6297. — À M. LE CHEVALIER DE TAULÈS[1],
SECRÉTAIRE D’AMBASSADE À GENÈVE.
À Forney, 19 mars, par la commodité de M. Souchai,
marchand de drap, au Lion d’or, à Genève.

Quand je n’avais que soixante ans, monsieur, vous m’auriez vu venir à cheval au-devant de monsieur l’ambassadeur ; mais j’en ai soixante-douze passés, et il y a plus d’un an que je ne suis pas en état de sortir de ma chambre ; je m’adresse à vous hardiment pour faire agréer mes excuses et mon respect. Je prends cette liberté avec vous, parce que je vous ai obligation. On m’a dit, monsieur, que c’est à vous que je dois quelques anecdotes tirées du dépôt des affaires étrangères : de plus, M. de Chabanon, qui est très-véridique, m’assure que vous m’honorez de quelque bonté ; je vous supplie de me la conserver, et de me procurer celle de Son Excellence. Si j’avais de la santé, je viendrais vous présenter cette double requête, et vous assurer des sentiments respectueux avec lesquels j’ai l’honneur d’être, monsieur, votre très-humble et très-obéissant serviteur.


Voltaire.
gentilhomme ordinaire du roi.

M. de Chabanon dit encore que vous daignerez venir dans ma cabane, quand vous serez las de vous crever à Genève. Gardez-vous bien de me faire cet honneur avant deux heures. Demandez à M. Hennin.

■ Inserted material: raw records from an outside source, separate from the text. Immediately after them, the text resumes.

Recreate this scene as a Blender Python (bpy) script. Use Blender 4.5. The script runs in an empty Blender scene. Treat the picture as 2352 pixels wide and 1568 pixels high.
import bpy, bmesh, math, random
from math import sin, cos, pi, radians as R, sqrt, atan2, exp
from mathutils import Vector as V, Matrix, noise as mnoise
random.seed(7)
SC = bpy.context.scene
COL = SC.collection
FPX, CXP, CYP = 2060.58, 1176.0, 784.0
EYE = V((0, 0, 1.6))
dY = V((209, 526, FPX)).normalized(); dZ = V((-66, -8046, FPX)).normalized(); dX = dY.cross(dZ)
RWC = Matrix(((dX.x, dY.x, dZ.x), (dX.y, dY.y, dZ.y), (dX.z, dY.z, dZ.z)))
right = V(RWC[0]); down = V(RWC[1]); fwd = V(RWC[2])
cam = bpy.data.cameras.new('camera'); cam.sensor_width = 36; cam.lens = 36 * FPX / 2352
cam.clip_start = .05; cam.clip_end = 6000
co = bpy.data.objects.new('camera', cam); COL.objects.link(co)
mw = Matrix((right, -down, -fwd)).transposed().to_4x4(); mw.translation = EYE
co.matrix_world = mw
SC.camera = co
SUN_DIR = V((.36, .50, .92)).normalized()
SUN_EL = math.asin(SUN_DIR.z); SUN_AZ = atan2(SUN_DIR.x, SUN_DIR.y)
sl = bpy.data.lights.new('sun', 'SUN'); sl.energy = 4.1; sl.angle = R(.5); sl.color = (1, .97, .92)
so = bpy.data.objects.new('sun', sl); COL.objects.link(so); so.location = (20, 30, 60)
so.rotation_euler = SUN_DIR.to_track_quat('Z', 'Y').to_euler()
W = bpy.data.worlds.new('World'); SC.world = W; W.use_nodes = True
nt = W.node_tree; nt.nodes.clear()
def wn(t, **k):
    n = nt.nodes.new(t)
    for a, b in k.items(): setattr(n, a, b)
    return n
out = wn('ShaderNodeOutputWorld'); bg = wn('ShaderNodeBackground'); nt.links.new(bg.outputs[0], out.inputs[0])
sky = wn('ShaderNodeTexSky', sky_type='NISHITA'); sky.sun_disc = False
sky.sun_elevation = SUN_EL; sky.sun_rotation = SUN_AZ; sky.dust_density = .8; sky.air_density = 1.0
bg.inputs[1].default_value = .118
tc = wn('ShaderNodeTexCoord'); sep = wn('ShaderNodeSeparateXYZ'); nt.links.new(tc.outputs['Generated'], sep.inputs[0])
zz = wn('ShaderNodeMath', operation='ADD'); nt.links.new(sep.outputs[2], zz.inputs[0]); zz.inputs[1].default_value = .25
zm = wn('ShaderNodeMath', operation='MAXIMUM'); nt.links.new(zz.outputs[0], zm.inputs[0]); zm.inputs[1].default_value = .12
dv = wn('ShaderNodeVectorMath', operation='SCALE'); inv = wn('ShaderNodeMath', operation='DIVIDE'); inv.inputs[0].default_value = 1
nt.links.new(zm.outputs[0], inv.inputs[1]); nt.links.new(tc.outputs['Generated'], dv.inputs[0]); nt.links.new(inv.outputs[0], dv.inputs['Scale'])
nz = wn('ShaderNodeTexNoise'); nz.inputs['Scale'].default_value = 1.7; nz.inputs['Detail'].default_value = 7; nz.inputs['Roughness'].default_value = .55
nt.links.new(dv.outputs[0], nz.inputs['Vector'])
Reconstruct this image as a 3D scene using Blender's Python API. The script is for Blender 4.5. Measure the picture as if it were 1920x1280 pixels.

  1. Le chevalier de Taulès, né en Béarn, était entré, en 1754, dans les gendarmes de la garde du roi, et quelques années après dans les bureaux des affaires étrangères. Il fut, en 1766, nommé secrétaire auprès de M. de Beauteville, qui avait été nommé médiateur, au nom de la France, dans les querelles de Genève. Il eut depuis différentes missions. Mais sa santé le força, en 1779, à demander sa retraite. Il est mort en 1820, laissant en manuscrit un ouvrage sur l’Homme au masque de fer, qui a été publié en 1825, in-8o. (B.)